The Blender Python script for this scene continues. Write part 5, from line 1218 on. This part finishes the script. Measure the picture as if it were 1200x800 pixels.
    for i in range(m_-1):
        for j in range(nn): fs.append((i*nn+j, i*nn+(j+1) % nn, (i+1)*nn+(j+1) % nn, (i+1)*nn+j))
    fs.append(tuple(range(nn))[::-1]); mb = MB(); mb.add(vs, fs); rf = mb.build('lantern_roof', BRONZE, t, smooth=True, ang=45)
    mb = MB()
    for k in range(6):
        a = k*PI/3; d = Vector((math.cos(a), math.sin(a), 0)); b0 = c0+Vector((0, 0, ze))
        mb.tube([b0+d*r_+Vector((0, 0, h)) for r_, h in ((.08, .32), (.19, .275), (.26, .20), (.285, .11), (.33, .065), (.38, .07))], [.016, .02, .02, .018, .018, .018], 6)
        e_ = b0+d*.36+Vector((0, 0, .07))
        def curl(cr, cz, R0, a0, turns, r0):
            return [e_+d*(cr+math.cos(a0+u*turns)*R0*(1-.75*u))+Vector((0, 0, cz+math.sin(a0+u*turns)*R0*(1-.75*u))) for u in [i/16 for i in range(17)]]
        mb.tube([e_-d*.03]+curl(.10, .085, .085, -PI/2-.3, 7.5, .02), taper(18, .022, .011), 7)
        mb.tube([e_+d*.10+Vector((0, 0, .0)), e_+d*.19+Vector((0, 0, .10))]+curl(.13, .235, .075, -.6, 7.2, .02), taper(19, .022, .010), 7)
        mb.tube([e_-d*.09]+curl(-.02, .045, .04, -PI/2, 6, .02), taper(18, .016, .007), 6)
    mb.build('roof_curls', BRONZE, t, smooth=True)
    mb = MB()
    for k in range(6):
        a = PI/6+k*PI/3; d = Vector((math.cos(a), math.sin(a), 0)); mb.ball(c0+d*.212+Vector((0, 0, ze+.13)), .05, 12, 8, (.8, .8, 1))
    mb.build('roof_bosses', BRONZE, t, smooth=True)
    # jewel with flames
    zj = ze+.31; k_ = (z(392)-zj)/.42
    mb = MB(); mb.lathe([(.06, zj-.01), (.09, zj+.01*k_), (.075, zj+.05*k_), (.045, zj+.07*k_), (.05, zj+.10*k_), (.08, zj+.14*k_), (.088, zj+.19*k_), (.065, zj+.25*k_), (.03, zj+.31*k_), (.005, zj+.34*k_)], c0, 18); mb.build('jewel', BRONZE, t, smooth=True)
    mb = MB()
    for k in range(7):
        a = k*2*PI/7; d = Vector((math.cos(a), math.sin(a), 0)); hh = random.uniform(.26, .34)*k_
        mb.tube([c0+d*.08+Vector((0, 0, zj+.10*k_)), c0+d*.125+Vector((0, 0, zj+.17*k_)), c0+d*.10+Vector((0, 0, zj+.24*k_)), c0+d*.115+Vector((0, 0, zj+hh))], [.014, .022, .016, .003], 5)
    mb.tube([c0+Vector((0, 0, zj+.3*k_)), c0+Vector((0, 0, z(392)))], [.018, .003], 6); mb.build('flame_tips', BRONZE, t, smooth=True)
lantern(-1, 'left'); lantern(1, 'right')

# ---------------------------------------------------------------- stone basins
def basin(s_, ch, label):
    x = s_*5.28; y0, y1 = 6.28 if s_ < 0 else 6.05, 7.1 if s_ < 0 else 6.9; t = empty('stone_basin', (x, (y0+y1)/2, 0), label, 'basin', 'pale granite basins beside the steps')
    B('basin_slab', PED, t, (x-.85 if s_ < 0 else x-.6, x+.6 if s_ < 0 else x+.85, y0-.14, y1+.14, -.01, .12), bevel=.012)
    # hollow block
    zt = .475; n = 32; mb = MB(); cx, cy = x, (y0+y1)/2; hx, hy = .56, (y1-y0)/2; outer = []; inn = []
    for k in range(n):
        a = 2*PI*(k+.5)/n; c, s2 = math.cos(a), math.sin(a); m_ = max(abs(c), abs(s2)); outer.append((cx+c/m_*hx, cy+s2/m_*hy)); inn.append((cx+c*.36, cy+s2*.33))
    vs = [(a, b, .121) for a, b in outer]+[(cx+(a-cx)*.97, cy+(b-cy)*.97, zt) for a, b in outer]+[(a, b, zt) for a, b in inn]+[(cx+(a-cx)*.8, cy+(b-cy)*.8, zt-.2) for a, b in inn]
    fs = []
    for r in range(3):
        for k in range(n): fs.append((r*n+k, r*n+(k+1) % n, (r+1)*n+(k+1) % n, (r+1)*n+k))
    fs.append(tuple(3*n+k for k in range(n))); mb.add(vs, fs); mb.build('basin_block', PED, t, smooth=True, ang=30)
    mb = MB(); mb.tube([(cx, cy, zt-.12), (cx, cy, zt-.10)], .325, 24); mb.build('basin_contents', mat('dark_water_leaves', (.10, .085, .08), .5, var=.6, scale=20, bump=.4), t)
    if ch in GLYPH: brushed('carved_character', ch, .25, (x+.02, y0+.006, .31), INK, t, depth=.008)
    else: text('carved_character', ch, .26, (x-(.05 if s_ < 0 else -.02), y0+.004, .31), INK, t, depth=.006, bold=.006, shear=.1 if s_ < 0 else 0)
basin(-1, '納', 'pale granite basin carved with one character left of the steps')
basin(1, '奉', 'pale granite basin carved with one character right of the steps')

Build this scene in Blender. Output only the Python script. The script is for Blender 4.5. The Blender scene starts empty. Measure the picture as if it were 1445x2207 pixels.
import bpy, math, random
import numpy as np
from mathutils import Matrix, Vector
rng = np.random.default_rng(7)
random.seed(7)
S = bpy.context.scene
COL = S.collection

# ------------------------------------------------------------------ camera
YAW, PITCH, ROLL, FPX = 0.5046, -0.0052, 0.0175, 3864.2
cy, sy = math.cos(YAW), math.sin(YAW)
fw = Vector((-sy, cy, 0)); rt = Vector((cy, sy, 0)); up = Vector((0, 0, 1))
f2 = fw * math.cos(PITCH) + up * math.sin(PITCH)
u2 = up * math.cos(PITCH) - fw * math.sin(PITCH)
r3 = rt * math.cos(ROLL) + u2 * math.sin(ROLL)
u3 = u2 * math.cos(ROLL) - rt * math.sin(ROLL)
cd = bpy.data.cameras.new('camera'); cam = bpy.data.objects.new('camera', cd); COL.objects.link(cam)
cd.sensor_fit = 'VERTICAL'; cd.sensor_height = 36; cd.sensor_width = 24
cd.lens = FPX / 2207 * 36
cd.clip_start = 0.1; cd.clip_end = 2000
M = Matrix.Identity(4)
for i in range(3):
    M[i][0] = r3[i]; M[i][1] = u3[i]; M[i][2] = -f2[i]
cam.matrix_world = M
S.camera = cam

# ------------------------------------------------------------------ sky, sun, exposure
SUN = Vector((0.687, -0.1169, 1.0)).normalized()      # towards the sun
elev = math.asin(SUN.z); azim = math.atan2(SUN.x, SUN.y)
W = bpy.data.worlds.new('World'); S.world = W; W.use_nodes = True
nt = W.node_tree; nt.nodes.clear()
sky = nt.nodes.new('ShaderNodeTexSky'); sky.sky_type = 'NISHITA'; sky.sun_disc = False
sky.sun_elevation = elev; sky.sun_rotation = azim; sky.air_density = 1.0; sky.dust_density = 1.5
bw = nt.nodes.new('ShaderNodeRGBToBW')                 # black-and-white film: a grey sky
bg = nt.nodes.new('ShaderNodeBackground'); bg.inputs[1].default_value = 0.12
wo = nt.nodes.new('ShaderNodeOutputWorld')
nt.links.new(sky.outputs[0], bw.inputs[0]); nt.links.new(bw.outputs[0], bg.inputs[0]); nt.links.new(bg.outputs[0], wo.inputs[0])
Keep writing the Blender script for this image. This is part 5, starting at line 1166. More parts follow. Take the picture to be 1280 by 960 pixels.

What is being asked: Output the records verbatim, from the first line to the last.

Expected answer:
The Blender Python script for this scene continues. Write part 5, from line 1218 on. This part finishes the script. Measure the picture as if it were 1200x800 pixels.
    for i in range(m_-1):
        for j in range(nn): fs.append((i*nn+j, i*nn+(j+1) % nn, (i+1)*nn+(j+1) % nn, (i+1)*nn+j))
    fs.append(tuple(range(nn))[::-1]); mb = MB(); mb.add(vs, fs); rf = mb.build('lantern_roof', BRONZE, t, smooth=True, ang=45)
    mb = MB()
    for k in range(6):
        a = k*PI/3; d = Vector((math.cos(a), math.sin(a), 0)); b0 = c0+Vector((0, 0, ze))
        mb.tube([b0+d*r_+Vector((0, 0, h)) for r_, h in ((.08, .32), (.19, .275), (.26, .20), (.285, .11), (.33, .065), (.38, .07))], [.016, .02, .02, .018, .018, .018], 6)
        e_ = b0+d*.36+Vector((0, 0, .07))
        def curl(cr, cz, R0, a0, turns, r0):
            return [e_+d*(cr+math.cos(a0+u*turns)*R0*(1-.75*u))+Vector((0, 0, cz+math.sin(a0+u*turns)*R0*(1-.75*u))) for u in [i/16 for i in range(17)]]
        mb.tube([e_-d*.03]+curl(.10, .085, .085, -PI/2-.3, 7.5, .02), taper(18, .022, .011), 7)
        mb.tube([e_+d*.10+Vector((0, 0, .0)), e_+d*.19+Vector((0, 0, .10))]+curl(.13, .235, .075, -.6, 7.2, .02), taper(19, .022, .010), 7)
        mb.tube([e_-d*.09]+curl(-.02, .045, .04, -PI/2, 6, .02), taper(18, .016, .007), 6)
    mb.build('roof_curls', BRONZE, t, smooth=True)
    mb = MB()
    for k in range(6):
        a = PI/6+k*PI/3; d = Vector((math.cos(a), math.sin(a), 0)); mb.ball(c0+d*.212+Vector((0, 0, ze+.13)), .05, 12, 8, (.8, .8, 1))
    mb.build('roof_bosses', BRONZE, t, smooth=True)
    # jewel with flames
    zj = ze+.31; k_ = (z(392)-zj)/.42
    mb = MB(); mb.lathe([(.06, zj-.01), (.09, zj+.01*k_), (.075, zj+.05*k_), (.045, zj+.07*k_), (.05, zj+.10*k_), (.08, zj+.14*k_), (.088, zj+.19*k_), (.065, zj+.25*k_), (.03, zj+.31*k_), (.005, zj+.34*k_)], c0, 18); mb.build('jewel', BRONZE, t, smooth=True)
    mb = MB()
    for k in range(7):
        a = k*2*PI/7; d = Vector((math.cos(a), math.sin(a), 0)); hh = random.uniform(.26, .34)*k_
        mb.tube([c0+d*.08+Vector((0, 0, zj+.10*k_)), c0+d*.125+Vector((0, 0, zj+.17*k_)), c0+d*.10+Vector((0, 0, zj+.24*k_)), c0+d*.115+Vector((0, 0, zj+hh))], [.014, .022, .016, .003], 5)
    mb.tube([c0+Vector((0, 0, zj+.3*k_)), c0+Vector((0, 0, z(392)))], [.018, .003], 6); mb.build('flame_tips', BRONZE, t, smooth=True)
lantern(-1, 'left'); lantern(1, 'right')

# ---------------------------------------------------------------- stone basins
def basin(s_, ch, label):
    x = s_*5.28; y0, y1 = 6.28 if s_ < 0 else 6.05, 7.1 if s_ < 0 else 6.9; t = empty('stone_basin', (x, (y0+y1)/2, 0), label, 'basin', 'pale granite basins beside the steps')
    B('basin_slab', PED, t, (x-.85 if s_ < 0 else x-.6, x+.6 if s_ < 0 else x+.85, y0-.14, y1+.14, -.01, .12), bevel=.012)
    # hollow block
    zt = .475; n = 32; mb = MB(); cx, cy = x, (y0+y1)/2; hx, hy = .56, (y1-y0)/2; outer = []; inn = []
    for k in range(n):
        a = 2*PI*(k+.5)/n; c, s2 = math.cos(a), math.sin(a); m_ = max(abs(c), abs(s2)); outer.append((cx+c/m_*hx, cy+s2/m_*hy)); inn.append((cx+c*.36, cy+s2*.33))
    vs = [(a, b, .121) for a, b in outer]+[(cx+(a-cx)*.97, cy+(b-cy)*.97, zt) for a, b in outer]+[(a, b, zt) for a, b in inn]+[(cx+(a-cx)*.8, cy+(b-cy)*.8, zt-.2) for a, b in inn]
    fs = []
    for r in range(3):
        for k in range(n): fs.append((r*n+k, r*n+(k+1) % n, (r+1)*n+(k+1) % n, (r+1)*n+k))
    fs.append(tuple(3*n+k for k in range(n))); mb.add(vs, fs); mb.build('basin_block', PED, t, smooth=True, ang=30)
    mb = MB(); mb.tube([(cx, cy, zt-.12), (cx, cy, zt-.10)], .325, 24); mb.build('basin_contents', mat('dark_water_leaves', (.10, .085, .08), .5, var=.6, scale=20, bump=.4), t)
    if ch in GLYPH: brushed('carved_character', ch, .25, (x+.02, y0+.006, .31), INK, t, depth=.008)
    else: text('carved_character', ch, .26, (x-(.05 if s_ < 0 else -.02), y0+.004, .31), INK, t, depth=.006, bold=.006, shear=.1 if s_ < 0 else 0)
basin(-1, '納', 'pale granite basin carved with one character left of the steps')
basin(1, '奉', 'pale granite basin carved with one character right of the steps')

Build this scene in Blender. Output only the Python script. The script is for Blender 4.5. The Blender scene starts empty. Measure the picture as if it were 1445x2207 pixels.
import bpy, math, random
import numpy as np
from mathutils import Matrix, Vector
rng = np.random.default_rng(7)
random.seed(7)
S = bpy.context.scene
COL = S.collection

# ------------------------------------------------------------------ camera
YAW, PITCH, ROLL, FPX = 0.5046, -0.0052, 0.0175, 3864.2
cy, sy = math.cos(YAW), math.sin(YAW)
fw = Vector((-sy, cy, 0)); rt = Vector((cy, sy, 0)); up = Vector((0, 0, 1))
f2 = fw * math.cos(PITCH) + up * math.sin(PITCH)
u2 = up * math.cos(PITCH) - fw * math.sin(PITCH)
r3 = rt * math.cos(ROLL) + u2 * math.sin(ROLL)
u3 = u2 * math.cos(ROLL) - rt * math.sin(ROLL)
cd = bpy.data.cameras.new('camera'); cam = bpy.data.objects.new('camera', cd); COL.objects.link(cam)
cd.sensor_fit = 'VERTICAL'; cd.sensor_height = 36; cd.sensor_width = 24
cd.lens = FPX / 2207 * 36
cd.clip_start = 0.1; cd.clip_end = 2000
M = Matrix.Identity(4)
for i in range(3):
    M[i][0] = r3[i]; M[i][1] = u3[i]; M[i][2] = -f2[i]
cam.matrix_world = M
S.camera = cam

# ------------------------------------------------------------------ sky, sun, exposure
SUN = Vector((0.687, -0.1169, 1.0)).normalized()      # towards the sun
elev = math.asin(SUN.z); azim = math.atan2(SUN.x, SUN.y)
W = bpy.data.worlds.new('World'); S.world = W; W.use_nodes = True
nt = W.node_tree; nt.nodes.clear()
sky = nt.nodes.new('ShaderNodeTexSky'); sky.sky_type = 'NISHITA'; sky.sun_disc = False
sky.sun_elevation = elev; sky.sun_rotation = azim; sky.air_density = 1.0; sky.dust_density = 1.5
bw = nt.nodes.new('ShaderNodeRGBToBW')                 # black-and-white film: a grey sky
bg = nt.nodes.new('ShaderNodeBackground'); bg.inputs[1].default_value = 0.12
wo = nt.nodes.new('ShaderNodeOutputWorld')
nt.links.new(sky.outputs[0], bw.inputs[0]); nt.links.new(bw.outputs[0], bg.inputs[0]); nt.links.new(bg.outputs[0], wo.inputs[0])
Keep writing the Blender script for this image. This is part 5, starting at line 1166. More parts follow. Take the picture to be 1280 by 960 pixels.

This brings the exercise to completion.